腐食は完全には防げない現象ではありますが、環境に合った材質を選べばある程度発生を抑えられます。ステンレスを選ぶときは、どんな材質なら錆を防げるかよく考えたうえで選びましょう。

錆が発生しにくい設計や配置に気を付ける

腐食を防ぐには、材質だけでなく設計や配置に注意するのも有効です。たとえば、ボルトや溶接が必要な部分を最低限に抑えれば、すきま腐食や粒界腐食の予防に役立ちます。ボルトや溶接部分を、特定の腐食に強いステンレスに変更するのも有効です。

工場設備や機械に使用する場合、腐食の原因になるような環境での使用を禁止する・腐食しやすい箇所を交換しやすいような部品にするなど、運用面で対応することもできます。

コーティング剤やカバーの利用

孔食などの腐食の一部は原因となる成分に触れないようにすれば、ある程度発生を抑えられます。施工や設置時に樹脂コーティングやカバーをかけ、その状態で運用するのもよい方法です。

実際に活用されている方法としては、テフロンやガラスによるコーティングや、樹脂製のカバーを被せるなどの方法が採用されています。

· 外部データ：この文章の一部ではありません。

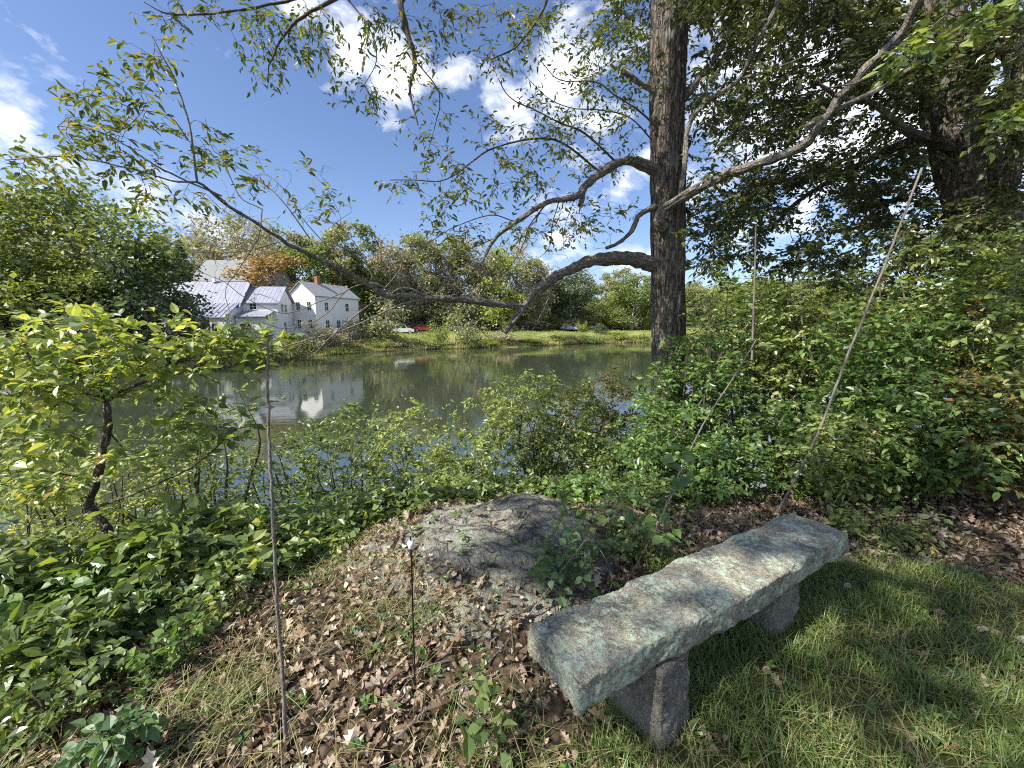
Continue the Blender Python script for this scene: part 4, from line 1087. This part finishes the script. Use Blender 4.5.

加工はステンレス部分全体に加工するものから、溶接部など部位ごとにおこなうものまで、施工や設備によりさまざまです。

ステンレスを使った施工や設計をおこなう際は、材質選びや設計だけでなく必要に応じてコーティング剤やカバーの利用も検討しましょう。

まとめ

ステンレスは錆に強い材質ですが、錆から鉄部分を守っている皮膜が失われてしまうと腐食が発生します。孔食などの腐食を発生させないためには、施工や設計の時点から注意しなくてはなりません。

どんなに気を付けてもメンテナンスを怠れば腐食は発生してしまいます。施工や設置時だけでなく、運用中も注意することが大切です。